Sectoral Investment Guides: Business France publishes detailed sector guides — “Investing in France’s EV Ecosystem,” “France’s Semiconductor Opportunity,” “AI in France” — that present France 2030 opportunities in formats accessible to foreign investors. These publications, primarily in English, are the primary English-language official documentation of France 2030’s investment proposition.
Export Support (France 2030 Company Internationalization): Business France also supports France 2030 beneficiary companies in international expansion — particularly through its VIE (Volontariat International en Entreprise) program that enables French companies to deploy young graduates in international markets, reducing the cost of early internationalization.
Key Programs Managed
Choose France Summit Logistics: Business France manages the operational organization of the annual Versailles summit — invitations, bilateral meeting scheduling, investment announcement coordination, and follow-up tracking.

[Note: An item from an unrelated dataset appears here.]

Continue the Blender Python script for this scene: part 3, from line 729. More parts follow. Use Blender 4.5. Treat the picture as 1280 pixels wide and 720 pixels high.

France is AI Campaign: A dedicated France 2030 marketing campaign positioning France as a global AI hub — featuring Mistral AI, Hugging Face, and the broader French AI ecosystem in materials distributed internationally.
French Fab Label: A quality label for French industrial manufacturers — awarded to French facilities meeting high standards of quality, competitiveness, and innovation — that Business France promotes internationally as evidence of French manufacturing excellence.
Invest in France Award: Annual awards ceremony recognizing foreign investors who have made significant commitments to France — an event that creates peer community dynamics encouraging further investment.
Leadership & Key Personnel
Franck Riester, Chairman of the Board: A former minister (Culture, Foreign Trade), Riester chairs Business France’s board, ensuring ministerial-level political commitment to the agency’s mission.
Bénédicte Coste, CEO: A career diplomat and international business executive, Coste manages Business France’s day-to-day operations and its global office network.
Strategic Importance
Business France’s France 2030 contribution is measurable in a way that few government programs are: France consistently ranks first or second in Europe for FDI project numbers (projects, not necessarily total investment volume), and the trend toward greenfield industrial investment — battery gigafactories, semiconductor fabs, data centers — has been accelerating. The 2024 Choose France Summit generated €15 billion in announced investments — more than the entire annual GDP of some small European economies.
The critical question is additionality: would these investments have come to France without Business France’s promotion and support activities? Honest assessment suggests mixed conclusions. The large strategic investments — semiconductor fabs, battery gigafactories — were driven primarily by France 2030’s financial incentives and France’s industrial assets (skilled workforce, energy infrastructure, research institutions). Business France’s contribution is primarily in the smaller, more discretionary investments where country selection is genuinely uncertain and where France’s investment promotion activities make the difference.